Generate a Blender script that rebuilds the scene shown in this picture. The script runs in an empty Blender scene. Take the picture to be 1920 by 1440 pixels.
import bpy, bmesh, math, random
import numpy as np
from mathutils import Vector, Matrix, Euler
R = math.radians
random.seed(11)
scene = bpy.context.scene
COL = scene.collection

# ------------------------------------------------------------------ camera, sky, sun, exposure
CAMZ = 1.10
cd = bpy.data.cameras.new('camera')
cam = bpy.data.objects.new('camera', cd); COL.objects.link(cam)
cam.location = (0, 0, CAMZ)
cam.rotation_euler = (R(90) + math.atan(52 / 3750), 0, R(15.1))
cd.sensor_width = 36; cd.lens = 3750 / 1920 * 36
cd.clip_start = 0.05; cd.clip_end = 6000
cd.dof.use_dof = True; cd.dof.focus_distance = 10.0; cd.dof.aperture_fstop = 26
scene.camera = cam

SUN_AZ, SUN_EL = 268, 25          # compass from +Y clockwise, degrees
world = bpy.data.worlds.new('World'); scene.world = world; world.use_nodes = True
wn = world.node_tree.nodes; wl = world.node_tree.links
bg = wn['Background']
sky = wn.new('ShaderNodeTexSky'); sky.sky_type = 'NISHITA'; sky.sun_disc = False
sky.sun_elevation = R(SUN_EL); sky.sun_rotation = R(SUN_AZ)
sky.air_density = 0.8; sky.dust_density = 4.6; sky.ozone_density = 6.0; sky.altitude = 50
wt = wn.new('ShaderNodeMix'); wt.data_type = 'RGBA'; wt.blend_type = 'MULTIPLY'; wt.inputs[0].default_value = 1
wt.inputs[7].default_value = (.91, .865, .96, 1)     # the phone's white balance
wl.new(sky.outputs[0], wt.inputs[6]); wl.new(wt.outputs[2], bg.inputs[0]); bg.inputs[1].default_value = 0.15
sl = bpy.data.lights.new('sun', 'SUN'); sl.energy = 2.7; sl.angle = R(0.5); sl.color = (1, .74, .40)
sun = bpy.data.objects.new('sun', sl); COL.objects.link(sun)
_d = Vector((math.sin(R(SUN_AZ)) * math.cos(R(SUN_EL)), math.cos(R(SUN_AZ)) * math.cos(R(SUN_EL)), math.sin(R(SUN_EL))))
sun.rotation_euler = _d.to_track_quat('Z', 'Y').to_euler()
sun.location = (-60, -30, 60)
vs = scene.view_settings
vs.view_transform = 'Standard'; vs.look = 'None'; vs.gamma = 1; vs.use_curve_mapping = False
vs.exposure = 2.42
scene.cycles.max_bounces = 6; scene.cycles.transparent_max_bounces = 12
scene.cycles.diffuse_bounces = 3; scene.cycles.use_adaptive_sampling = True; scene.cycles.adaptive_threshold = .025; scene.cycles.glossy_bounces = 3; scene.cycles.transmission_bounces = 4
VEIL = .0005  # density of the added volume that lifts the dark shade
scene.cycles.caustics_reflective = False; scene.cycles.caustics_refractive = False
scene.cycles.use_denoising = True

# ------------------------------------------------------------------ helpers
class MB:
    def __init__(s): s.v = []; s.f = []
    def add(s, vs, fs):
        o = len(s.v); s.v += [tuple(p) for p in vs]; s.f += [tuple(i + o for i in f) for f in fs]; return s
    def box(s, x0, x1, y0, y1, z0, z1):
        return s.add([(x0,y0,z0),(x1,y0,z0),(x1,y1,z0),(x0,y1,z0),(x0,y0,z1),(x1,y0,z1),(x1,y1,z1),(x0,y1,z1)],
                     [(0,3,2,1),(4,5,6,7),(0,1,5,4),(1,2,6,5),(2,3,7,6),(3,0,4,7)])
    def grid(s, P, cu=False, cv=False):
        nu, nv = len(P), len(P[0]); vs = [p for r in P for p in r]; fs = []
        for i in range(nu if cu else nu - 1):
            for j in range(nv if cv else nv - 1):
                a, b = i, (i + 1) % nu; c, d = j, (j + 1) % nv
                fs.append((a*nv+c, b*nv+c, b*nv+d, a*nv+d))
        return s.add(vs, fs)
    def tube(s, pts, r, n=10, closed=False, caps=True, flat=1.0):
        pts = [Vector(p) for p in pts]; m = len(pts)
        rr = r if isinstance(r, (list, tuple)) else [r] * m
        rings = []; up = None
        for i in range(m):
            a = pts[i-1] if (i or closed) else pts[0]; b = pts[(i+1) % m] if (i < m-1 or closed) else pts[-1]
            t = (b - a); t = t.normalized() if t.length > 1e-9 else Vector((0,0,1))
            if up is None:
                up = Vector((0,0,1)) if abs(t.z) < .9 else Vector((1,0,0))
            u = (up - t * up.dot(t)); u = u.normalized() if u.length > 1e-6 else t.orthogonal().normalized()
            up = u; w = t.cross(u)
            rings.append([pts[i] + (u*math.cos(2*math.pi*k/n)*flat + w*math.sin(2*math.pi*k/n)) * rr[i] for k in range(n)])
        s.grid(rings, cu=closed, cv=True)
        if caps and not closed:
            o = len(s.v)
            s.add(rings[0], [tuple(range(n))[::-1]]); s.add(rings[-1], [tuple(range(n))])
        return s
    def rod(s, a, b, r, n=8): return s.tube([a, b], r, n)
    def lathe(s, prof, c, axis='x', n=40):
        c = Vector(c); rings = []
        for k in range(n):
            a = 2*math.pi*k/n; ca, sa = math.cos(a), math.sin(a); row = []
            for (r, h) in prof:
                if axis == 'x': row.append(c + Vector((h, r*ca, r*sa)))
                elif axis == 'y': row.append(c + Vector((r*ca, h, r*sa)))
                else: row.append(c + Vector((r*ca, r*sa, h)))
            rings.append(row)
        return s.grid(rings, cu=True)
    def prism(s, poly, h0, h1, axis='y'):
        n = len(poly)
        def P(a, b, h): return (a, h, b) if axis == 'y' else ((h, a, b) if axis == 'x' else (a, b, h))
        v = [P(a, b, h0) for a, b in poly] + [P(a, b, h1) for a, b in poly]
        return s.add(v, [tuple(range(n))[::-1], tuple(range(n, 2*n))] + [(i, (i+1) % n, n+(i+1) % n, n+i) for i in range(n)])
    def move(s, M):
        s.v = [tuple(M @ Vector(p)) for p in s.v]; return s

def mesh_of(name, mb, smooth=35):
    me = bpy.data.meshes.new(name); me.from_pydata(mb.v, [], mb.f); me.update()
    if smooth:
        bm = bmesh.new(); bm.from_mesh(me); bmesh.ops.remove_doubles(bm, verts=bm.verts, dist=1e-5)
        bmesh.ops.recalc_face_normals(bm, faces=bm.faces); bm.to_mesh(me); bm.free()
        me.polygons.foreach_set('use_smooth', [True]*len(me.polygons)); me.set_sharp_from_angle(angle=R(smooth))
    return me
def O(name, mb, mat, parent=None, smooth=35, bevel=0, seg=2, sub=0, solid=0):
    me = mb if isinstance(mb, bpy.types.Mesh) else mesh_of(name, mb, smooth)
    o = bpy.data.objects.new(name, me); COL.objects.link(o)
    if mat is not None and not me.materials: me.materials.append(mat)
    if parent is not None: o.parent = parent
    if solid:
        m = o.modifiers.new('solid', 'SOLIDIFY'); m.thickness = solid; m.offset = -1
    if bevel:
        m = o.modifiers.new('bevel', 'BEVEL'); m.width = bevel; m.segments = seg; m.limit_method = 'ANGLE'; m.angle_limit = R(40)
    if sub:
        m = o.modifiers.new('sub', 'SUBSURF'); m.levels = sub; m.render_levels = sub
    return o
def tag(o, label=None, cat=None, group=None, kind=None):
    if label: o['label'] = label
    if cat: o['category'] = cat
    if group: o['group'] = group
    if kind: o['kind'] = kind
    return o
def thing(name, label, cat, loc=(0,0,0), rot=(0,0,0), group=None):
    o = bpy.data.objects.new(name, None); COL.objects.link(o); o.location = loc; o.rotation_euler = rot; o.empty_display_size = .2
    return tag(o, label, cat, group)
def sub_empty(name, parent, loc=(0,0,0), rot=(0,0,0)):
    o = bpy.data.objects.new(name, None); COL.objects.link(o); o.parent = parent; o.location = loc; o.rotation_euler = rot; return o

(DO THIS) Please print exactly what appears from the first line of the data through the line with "scene.camera = cam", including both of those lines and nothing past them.

(CORRECT RESPONSE)
Generate a Blender script that rebuilds the scene shown in this picture. The script runs in an empty Blender scene. Take the picture to be 1920 by 1440 pixels.
import bpy, bmesh, math, random
import numpy as np
from mathutils import Vector, Matrix, Euler
R = math.radians
random.seed(11)
scene = bpy.context.scene
COL = scene.collection

# ------------------------------------------------------------------ camera, sky, sun, exposure
CAMZ = 1.10
cd = bpy.data.cameras.new('camera')
cam = bpy.data.objects.new('camera', cd); COL.objects.link(cam)
cam.location = (0, 0, CAMZ)
cam.rotation_euler = (R(90) + math.atan(52 / 3750), 0, R(15.1))
cd.sensor_width = 36; cd.lens = 3750 / 1920 * 36
cd.clip_start = 0.05; cd.clip_end = 6000
cd.dof.use_dof = True; cd.dof.focus_distance = 10.0; cd.dof.aperture_fstop = 26
scene.camera = cam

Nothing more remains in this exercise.